* Data listing:

=====

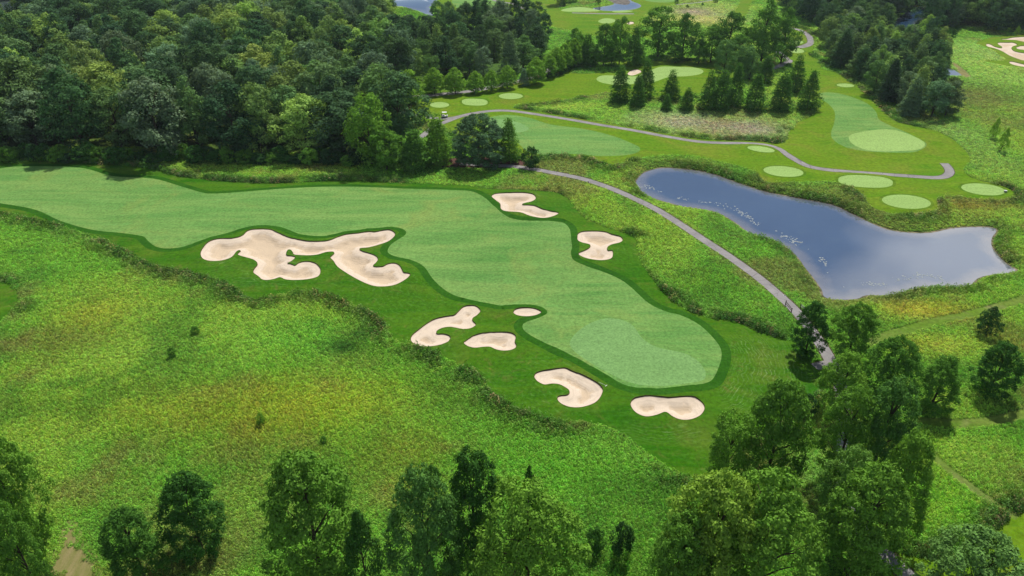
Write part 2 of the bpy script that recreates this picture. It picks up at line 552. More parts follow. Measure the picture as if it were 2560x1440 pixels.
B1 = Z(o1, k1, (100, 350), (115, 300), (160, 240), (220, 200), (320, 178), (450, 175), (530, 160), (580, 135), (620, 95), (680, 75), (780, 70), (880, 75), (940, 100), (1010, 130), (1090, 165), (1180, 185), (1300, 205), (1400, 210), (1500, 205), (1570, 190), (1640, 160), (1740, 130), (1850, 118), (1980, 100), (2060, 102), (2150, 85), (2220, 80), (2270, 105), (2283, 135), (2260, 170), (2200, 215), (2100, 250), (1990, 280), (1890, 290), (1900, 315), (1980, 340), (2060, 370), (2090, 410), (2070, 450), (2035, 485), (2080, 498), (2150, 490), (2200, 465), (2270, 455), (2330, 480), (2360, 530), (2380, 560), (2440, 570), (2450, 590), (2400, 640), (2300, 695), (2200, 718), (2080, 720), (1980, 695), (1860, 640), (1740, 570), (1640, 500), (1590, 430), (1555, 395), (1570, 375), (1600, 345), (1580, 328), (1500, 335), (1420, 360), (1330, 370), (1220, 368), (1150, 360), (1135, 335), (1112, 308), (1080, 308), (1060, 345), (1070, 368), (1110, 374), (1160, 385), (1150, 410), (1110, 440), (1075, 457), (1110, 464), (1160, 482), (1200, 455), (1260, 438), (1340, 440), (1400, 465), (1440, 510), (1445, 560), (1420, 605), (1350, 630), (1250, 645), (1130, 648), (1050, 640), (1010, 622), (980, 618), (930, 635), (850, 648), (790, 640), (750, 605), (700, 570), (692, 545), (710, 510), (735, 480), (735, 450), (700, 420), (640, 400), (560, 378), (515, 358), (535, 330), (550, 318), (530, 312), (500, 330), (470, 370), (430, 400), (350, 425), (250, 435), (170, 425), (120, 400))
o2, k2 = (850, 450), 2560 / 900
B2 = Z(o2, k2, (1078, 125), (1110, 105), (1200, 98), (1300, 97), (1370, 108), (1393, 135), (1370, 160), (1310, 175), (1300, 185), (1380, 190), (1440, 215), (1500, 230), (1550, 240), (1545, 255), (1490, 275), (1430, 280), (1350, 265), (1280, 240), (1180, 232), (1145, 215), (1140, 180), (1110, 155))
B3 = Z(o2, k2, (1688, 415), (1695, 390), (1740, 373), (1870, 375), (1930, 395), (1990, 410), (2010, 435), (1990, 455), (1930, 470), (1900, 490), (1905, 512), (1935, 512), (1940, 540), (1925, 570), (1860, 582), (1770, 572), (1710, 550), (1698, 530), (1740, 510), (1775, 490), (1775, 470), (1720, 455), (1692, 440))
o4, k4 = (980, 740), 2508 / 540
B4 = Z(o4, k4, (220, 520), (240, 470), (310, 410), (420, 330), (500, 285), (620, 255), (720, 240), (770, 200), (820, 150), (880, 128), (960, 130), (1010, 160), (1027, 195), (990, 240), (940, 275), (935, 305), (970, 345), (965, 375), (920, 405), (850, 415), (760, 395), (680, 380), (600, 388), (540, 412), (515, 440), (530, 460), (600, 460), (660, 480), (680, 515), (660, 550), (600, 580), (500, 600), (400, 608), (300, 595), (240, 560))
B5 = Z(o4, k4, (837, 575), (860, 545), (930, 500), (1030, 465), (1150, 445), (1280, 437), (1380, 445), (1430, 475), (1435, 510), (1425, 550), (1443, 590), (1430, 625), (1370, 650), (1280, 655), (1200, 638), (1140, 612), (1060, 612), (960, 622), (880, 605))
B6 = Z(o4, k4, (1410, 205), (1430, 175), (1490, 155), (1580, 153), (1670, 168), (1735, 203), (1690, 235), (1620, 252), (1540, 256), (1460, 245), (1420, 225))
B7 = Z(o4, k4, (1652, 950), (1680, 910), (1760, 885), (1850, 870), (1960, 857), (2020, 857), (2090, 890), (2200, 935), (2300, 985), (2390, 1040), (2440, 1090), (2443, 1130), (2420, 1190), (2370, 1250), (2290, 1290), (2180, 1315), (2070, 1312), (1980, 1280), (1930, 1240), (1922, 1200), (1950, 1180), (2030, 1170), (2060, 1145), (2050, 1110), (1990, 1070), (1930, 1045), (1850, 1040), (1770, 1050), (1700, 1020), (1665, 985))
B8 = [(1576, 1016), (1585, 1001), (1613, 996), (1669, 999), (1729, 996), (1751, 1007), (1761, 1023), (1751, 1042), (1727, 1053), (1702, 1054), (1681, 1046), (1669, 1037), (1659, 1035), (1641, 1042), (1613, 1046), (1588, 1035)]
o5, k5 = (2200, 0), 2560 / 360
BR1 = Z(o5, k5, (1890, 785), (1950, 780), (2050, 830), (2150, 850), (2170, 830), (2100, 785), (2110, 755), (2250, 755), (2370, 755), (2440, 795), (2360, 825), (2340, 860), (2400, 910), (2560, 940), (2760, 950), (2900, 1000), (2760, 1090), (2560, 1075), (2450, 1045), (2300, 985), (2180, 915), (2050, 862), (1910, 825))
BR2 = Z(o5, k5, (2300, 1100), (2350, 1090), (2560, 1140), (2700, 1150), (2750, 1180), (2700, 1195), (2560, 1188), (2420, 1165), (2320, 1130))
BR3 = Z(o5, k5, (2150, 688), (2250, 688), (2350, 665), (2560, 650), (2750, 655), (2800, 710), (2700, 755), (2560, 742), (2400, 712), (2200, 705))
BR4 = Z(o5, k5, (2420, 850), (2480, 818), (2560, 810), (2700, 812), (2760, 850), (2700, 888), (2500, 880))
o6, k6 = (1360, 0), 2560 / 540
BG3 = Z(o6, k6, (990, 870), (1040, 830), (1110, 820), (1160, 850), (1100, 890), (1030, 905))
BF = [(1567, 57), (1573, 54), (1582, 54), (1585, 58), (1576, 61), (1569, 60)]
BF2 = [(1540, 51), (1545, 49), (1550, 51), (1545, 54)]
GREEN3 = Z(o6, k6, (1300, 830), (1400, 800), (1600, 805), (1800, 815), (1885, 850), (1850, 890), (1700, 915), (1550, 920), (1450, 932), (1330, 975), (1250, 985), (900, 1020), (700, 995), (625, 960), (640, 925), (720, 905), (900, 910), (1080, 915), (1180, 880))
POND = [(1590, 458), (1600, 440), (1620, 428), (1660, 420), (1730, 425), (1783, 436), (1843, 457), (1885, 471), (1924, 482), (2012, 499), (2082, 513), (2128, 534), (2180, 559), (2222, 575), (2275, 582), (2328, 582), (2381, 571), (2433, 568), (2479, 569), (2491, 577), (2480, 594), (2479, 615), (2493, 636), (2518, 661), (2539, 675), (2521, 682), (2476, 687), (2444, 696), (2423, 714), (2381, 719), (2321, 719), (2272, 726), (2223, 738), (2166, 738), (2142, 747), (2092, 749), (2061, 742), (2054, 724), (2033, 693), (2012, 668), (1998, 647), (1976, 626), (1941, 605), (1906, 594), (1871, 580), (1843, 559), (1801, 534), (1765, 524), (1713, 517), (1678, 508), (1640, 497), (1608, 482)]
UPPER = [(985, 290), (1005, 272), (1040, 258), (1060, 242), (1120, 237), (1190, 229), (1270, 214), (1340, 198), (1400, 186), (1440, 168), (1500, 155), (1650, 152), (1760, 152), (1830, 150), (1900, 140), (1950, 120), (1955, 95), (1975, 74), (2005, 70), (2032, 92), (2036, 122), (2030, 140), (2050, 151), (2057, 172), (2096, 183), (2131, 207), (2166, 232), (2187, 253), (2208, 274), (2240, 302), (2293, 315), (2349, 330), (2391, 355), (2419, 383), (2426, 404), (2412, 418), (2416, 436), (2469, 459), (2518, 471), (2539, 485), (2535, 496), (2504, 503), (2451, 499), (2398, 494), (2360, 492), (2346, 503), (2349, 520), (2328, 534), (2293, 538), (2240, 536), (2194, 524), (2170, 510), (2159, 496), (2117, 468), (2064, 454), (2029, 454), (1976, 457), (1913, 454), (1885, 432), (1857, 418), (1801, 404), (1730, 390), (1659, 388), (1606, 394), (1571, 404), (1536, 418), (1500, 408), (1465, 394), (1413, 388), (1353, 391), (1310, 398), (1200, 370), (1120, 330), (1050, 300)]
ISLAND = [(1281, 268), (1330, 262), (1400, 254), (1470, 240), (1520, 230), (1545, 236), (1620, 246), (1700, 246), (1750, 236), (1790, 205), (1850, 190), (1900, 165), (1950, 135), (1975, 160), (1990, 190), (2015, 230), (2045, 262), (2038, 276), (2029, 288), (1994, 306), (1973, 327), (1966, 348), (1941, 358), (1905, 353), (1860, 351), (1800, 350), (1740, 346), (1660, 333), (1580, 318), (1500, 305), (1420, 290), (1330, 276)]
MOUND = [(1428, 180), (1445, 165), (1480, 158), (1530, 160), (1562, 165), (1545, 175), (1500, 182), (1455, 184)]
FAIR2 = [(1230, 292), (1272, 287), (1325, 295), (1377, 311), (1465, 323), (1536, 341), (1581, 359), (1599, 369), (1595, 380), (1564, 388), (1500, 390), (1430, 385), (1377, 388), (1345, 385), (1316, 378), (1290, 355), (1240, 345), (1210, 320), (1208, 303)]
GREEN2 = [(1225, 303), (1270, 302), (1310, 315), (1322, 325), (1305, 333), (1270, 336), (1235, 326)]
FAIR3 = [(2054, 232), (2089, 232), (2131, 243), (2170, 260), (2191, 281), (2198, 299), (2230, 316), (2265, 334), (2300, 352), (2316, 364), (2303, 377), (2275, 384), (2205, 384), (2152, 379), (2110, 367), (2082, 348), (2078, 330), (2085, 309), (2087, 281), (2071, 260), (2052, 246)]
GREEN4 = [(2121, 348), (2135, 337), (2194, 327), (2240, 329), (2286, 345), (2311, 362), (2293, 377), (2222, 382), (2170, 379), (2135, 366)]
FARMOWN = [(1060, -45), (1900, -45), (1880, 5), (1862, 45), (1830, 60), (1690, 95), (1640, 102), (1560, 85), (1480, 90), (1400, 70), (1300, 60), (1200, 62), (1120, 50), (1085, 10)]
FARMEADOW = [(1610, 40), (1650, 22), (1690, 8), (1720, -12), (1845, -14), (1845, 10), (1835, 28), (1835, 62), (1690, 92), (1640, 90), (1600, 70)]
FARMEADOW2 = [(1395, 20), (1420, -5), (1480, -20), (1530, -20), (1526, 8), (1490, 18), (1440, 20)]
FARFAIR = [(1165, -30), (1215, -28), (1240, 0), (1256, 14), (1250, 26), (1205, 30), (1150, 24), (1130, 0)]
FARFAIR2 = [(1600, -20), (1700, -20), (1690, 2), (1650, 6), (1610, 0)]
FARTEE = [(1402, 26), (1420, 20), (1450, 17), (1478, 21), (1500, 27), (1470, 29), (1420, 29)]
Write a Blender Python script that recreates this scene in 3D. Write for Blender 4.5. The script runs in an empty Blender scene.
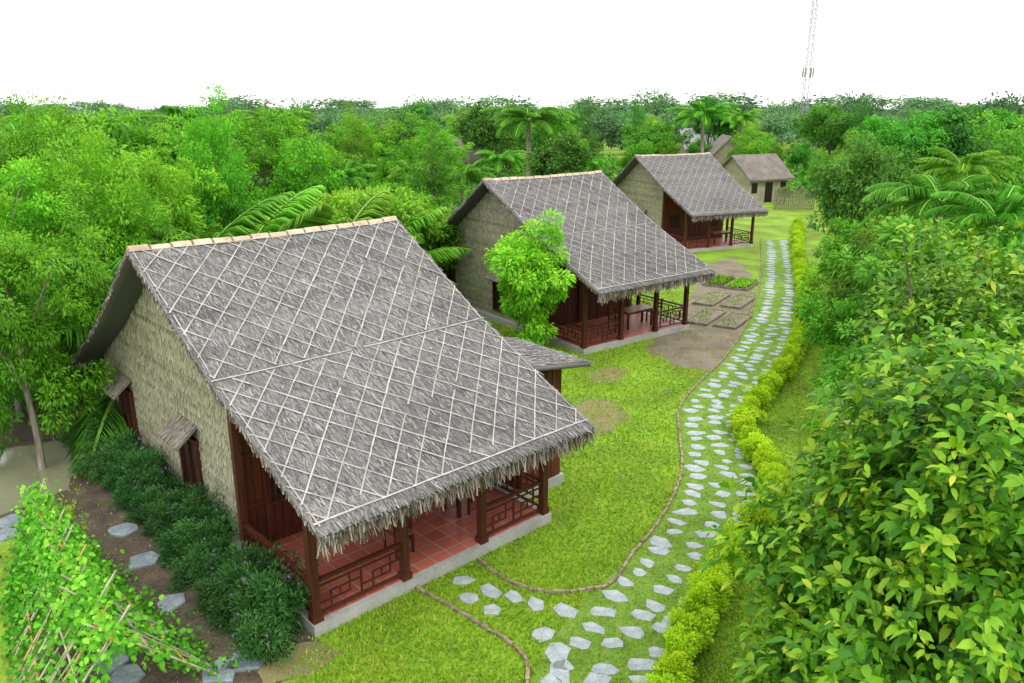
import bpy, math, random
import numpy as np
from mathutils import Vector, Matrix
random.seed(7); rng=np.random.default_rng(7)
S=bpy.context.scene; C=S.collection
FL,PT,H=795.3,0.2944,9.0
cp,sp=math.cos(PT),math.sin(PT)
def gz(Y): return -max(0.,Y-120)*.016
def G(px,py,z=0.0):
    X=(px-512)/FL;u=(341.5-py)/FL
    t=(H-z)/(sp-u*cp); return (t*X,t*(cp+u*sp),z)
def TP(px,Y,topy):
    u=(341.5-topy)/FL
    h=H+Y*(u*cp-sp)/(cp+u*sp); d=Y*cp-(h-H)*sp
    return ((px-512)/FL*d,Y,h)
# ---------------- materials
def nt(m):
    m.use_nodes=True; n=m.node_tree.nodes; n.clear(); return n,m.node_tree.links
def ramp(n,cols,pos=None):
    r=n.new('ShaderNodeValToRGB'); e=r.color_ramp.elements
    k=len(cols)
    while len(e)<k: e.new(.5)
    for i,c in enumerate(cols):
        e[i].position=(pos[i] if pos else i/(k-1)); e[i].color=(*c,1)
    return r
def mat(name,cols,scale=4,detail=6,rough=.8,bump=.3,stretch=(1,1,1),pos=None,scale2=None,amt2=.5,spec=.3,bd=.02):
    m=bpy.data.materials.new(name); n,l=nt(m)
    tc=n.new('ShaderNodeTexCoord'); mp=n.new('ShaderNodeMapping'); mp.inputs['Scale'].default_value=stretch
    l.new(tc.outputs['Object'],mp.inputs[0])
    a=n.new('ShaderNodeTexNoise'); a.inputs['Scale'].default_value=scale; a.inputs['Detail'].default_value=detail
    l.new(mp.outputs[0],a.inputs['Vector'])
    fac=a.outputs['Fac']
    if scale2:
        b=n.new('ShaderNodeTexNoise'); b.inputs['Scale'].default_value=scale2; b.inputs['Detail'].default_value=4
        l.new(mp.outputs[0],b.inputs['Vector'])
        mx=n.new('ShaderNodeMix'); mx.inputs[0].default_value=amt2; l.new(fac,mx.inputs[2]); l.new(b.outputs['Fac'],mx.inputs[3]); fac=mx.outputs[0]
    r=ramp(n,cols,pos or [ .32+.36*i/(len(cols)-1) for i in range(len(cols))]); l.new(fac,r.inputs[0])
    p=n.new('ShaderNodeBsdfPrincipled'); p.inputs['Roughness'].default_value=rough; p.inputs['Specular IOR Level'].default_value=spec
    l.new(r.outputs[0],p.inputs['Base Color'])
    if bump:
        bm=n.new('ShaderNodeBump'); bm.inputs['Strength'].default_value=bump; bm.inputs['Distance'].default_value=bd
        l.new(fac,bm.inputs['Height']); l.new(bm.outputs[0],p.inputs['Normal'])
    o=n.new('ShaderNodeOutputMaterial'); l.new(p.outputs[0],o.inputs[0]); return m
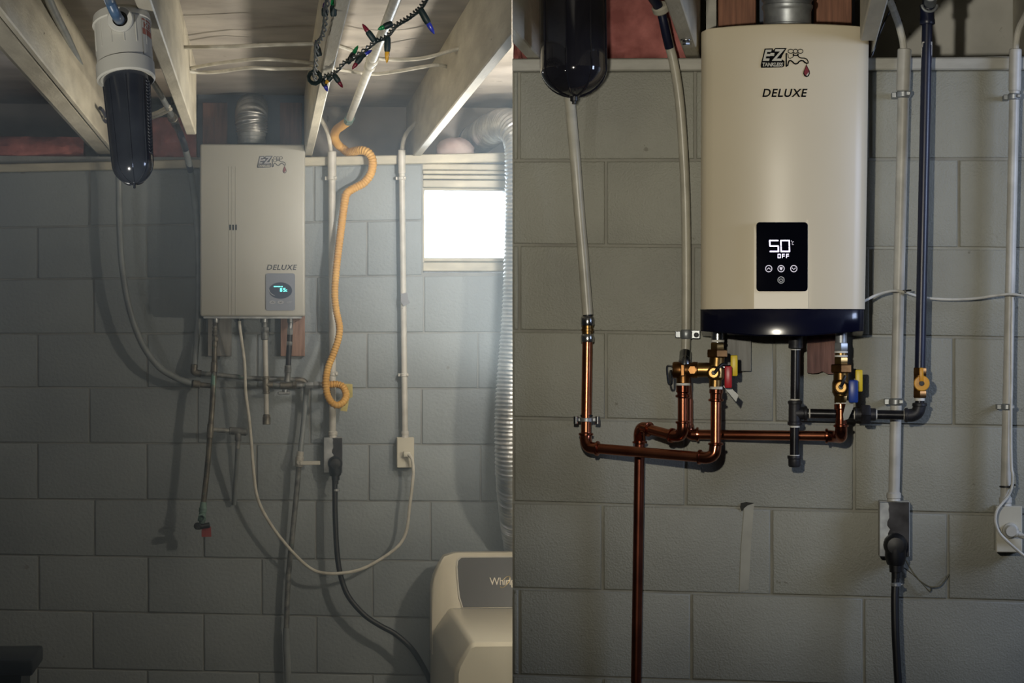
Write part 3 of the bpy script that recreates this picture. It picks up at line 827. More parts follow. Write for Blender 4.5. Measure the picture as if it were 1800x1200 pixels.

=====

* Do this:
Of the lines in this listing, report how many contain the string "script", and give the number only.

* Exercise solution:
3